8 Responses to “Top 10 Comedy Movies You’ve Never Seen”
  1. This is a very good and bizarre list with some hidden gems, and some I need to watch for sure. A Face in the Crowd is a masterpiece by Kazan, should be seen by all, but this is the first time I’ve ever seen it labelled as “comedy”! Sure it has Andy Griffith, but his primal angst scream is much more appropriated for this film than his cornball radio hokum in the film’s beginning. Patricia Neal is superb, maybe her best role, and a very young Walter Matthau also shines in a dramatic part! Great choice – as great as “Fear of a Black Hat” is as a satiric title, poking fun at Public Enemy’s “Fear of a Black Planet” album.

  2. matt says:

    should be called top 10 comedy movie u dont wanna see

  3. Sabre says:

    Me and a bunch of friends went to the Midnight Show at our local theatre to see Kentucky Fried Movie.
    It was awesome! I keep trying to explain it (and “Cool Shoes”), to people but they just dont get it.
    After Hours was amazing too, though for some weird reason I always get it confused with “Into the Night”.

  4. Mark Perry says:

    After Hours was a classic! Great cast and dark humor. I get it mixed up with Into the Night too!!!

    Some of my favorites:
    Amazon Women On The Moon… on the idea of Kentucky Fried Movie
    Brain Donors… a homage to the Marx Brothers
    Severance… a great British slasher comedy
    Feast… horror comedy with tons of gore

  5. Bibliomaniac says:

    After Hours was actually one of the movies we studied in a film class I took in college. It was great. I also liked Kentucky Fried Movie and Confederate States of America. I will be adding the rest of these films to my Netflix queue.
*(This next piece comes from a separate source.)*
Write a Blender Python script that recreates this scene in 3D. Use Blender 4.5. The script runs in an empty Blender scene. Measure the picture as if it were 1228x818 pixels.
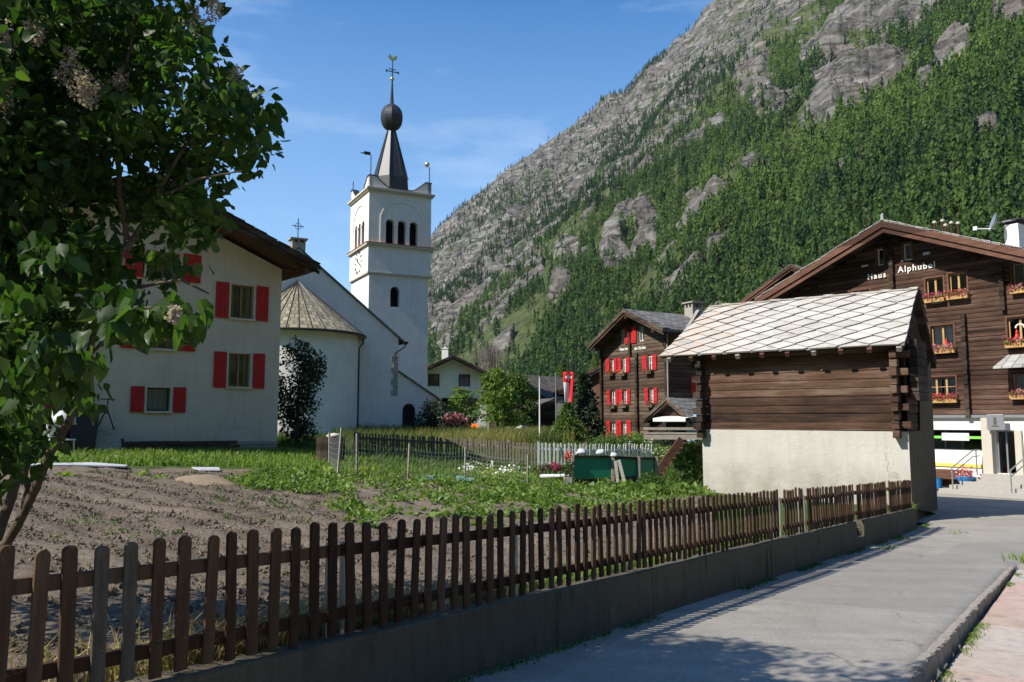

Thanks for the tips! :)

  6. kaiserdemizer says:

    go check out the sasquatch gang. i never talk to anyone who has seen that movie but its freakin hilarious! its on the same level of lame as napoleon dynamite but its so much better. its almost painful to watch but if you are in the right mood to see something so lame it will blow your mind this is the only movie that can do it

  7. Bert says:

    I remember stumbling across American Movie in the vidoe store almost a decade ago with a buddy of mine. We both have a soft spot for terrible B-movies, so we gave it a shot. We proceeded to wet ourselves for the next couple hours. More entertaining than the filmmaker’s bizarre drive is the supporting cast – particularly his buddy Mike. His story about the lost acid tabs is possibly the funniest scene in the film.

  8. Eliza says:

    The C.S.A.’s featured infomercials were the best.